Während sich Helen Dorns Kollegen auf Anhieb in die Theorie verbeißen, dass ein stadtbekannter Islamist hinter der Tat steckt, verdächtigt die ins Krankenhaus eingelieferte Einzelgängerin ihre Sexbekanntschaft. Deren Verhalten kommt Helen im Rückblick nämlich sehr kurios vor. Darüber hinaus stolpert Helen Dorn über den Fakt, dass der ehemalige Zivilfahnder Kowalski zu den Opfern gehört. Dieser hat den libanesischen Dealer und Mörder Khalid (Murathan Muslu) mehrmals im Knast besucht. Das ruft Kowalskis früheren Kollegen Mertens (Armin Rohde) auf den Plan …

Von einem sogenannten „Soft Reboot“ zu sprechen, ist womöglich übertrieben. Trotzdem ruht sehr viel auf den Schultern des Drehbuchautors Mathias Schnelting, dessen Skript nicht nur einen verschachtelt erzählten Kriminalfall umfasst sowie Helen Dorns flüchtige Sehnsucht nach menschlicher Nähe. Der Neunzigminüter positioniert zudem die «Helen Dorn»-Reihe neu, indem das bodenständig-trockene Geplänkel zwischen Dorn und Georgi wegfällt und der Schleier um Dorns Familiengeschichte ein Stück weit gelüftet wird. Die Düsseldorferin verlor ihre Mutter, als sie noch ein kleines Kind war, und versackt zu Beginn des Fernsehfilms in einer Kneipe: Sie feiert ganz allein im Gedenken an ihre Mutter deren Geburtstag und kippt einen Schnaps nach dem anderen.

Schnelting gelingt es zwar nicht, sämtliche Aspekte der Handlung zur vollen Entfaltung zu bringen, dafür ist die Geschichte dann doch zu überfrachtet. Ein Zweistünder wäre bei diesem Material eher angebracht gewesen, aber dafür sind öffentlich-rechtliche Fernsehfilme zu sehr in ein Laufzeitschema gepresst. Allerdings ist Schneltings Dialogbuch effizient und der Menge an emotionalen Schauplätzen zum Trotz mit einer geschliffenen Dramaturgie versehen, so dass die zahlreichen untergeordneten Themen (Verletzung, Rache, Vertuschung, Terrorismus, Drogenkriege, zerrütteter Familienfrieden) bequem unter einen Hut passen: Schnelting bemüht sich redlich, die diversen Subplots zu einer einzigen Geschichte zusammenzuführen. Es ist ein Krimi über Verlust, und dank der fähigen Gastdarsteller entwickelt diese Story anstelle der mäßigen Suspense eine überzeugende, dramatische Charakterdynamik. Vor allem Armin Rohde als zarter Kerl mit großem Durchsetzungsvermögen, Adnan Maral als eifriger Mann vom Staatsschutz und ein taffer Murathan Muslu verleihen dem sehr zügig erzählten Stoff ordentlich Pepp.

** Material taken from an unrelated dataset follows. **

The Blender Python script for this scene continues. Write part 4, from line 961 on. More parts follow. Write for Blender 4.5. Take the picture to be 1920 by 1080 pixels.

Regisseur Alexander Dierbach («Tannbach – Schicksal eines Dorfes») fängt das Geschehen in rauen Bildern ein und läuft vor allem zu Hochform auf, wann immer es gilt, Außenszenen umzusetzen. Mit Plattenbauten, schmalen Gassen und verdreckten Straßenzügen eine schmuddelige Atmosphäre zu erzeugen, mag ein Leichtes sein. Aber Dierbach fängt diese unansprechenden Großstadt-Ecken mit Raffinesse ein und mit scharfem Auge – dass er auch den bereits abgedrehten Fall «Helen Dorn – Die falsche Zeugin» inszeniert hat, stimmt sehr optimistisch. Die dezent erneuerte Helen Dorn ist vielversprechend!

«Helen Dorn – Gefahr im Verzug» ist am 5. März 2016 ab 20.15 Uhr im ZDF zu sehen.